Там, из Москвы, нам казалось, что Европа – это самый обширнейший рынок распространения наших идей в поэзии, а теперь отсюда я вижу: боже мой! до чего прекрасна и богата Россия в этом смысле. Кажется, нет такой страны еще и быть не может.
Со стороны внешних впечатлений после нашей разрухи здесь все прибрано и выглажено под утюг. На первых порах особенно твоему взору это понравилось бы, а потом, думаю, и ты бы стал хлопать себя по колену и скулить, как собака. Сплошное кладбище. Все эти люди, которые снуют быстрей ящериц, не люди – а могильные черви, дома их гробы, а материк – склеп. Кто здесь жил, тот давно умер, и помним его только мы, ибо черви помнить не могут.
Из всего, что я намерен здесь сделать, это издать переводы двух книжек по 3–2 страницы двух несчастных авторов, о которых здесь знают весьма немного и то в литературных кругах.
Издам на английском и французском. К тебе у меня, конечно, много просьб, но самая главная – это то, чтобы ты позаботился о Екатерине, насколько можешь.
Тысячу приветов Давиду Самойловичу, и Сереже, и Кожебаткину, а Ваньке Старцеву сто подзатыльников.
Из Дюссельдорфа я послал письмо Сашке. Если у тебя с деньгами трудно, то ухвати его за полы и ограбь. Пересылать деньги отсюда при всех моих возможностях оказывается невозможно.
В Берлине я наделал, конечно, много скандала и переполоха. Мой цилиндр и сшитое берлинским портным манто привели всех в бешенство. Все думают, что я приехал на деньги большевиков, как чекист или как агитатор. Мне все это весело и забавно. Том свой продал Гржебину.

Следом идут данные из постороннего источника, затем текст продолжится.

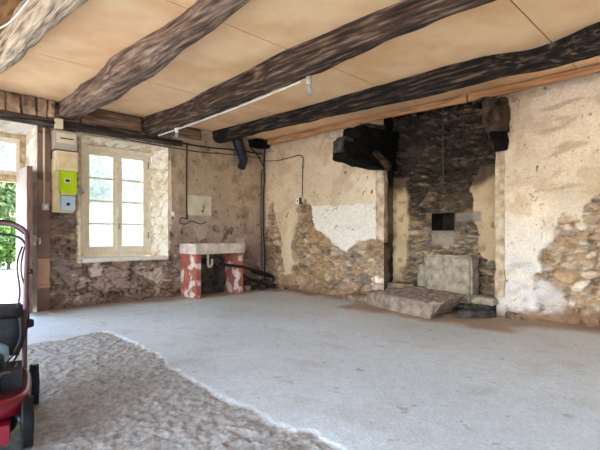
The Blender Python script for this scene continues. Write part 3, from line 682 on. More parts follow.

От твоих книг шарахаются. Хорошую книгу стихов удалось продать только как сборник новых стихов твоих и моих. Ну да черт с ними, ибо все они здесь прогнили за 5 лет эмиграции. Живущий в склепе всегда пахнет мертвечиной. Если ты хочешь сюда пробраться, то потормоши Илью Ильича, я ему пишу об этом особо. Только после всего, что я здесь видел, мне не очень хочется, чтобы ты покинул Россию. Наше литературное поле другим сторожам доверять нельзя.
При всяком случае, конечно, езжай, если хочется, но скажу тебе откровенно: если я не удеру отсюда через месяц, то это будет большое чудо. Тогда, значит, во мне есть дьявольская выдержка характера, которую отрицает во мне Коган.
Вспоминаю сейчас о Клопикове и Туркестане. Как все это было прекрасно! Боже мой! Я люблю себя сейчас даже пьяного со всеми моими скандалами…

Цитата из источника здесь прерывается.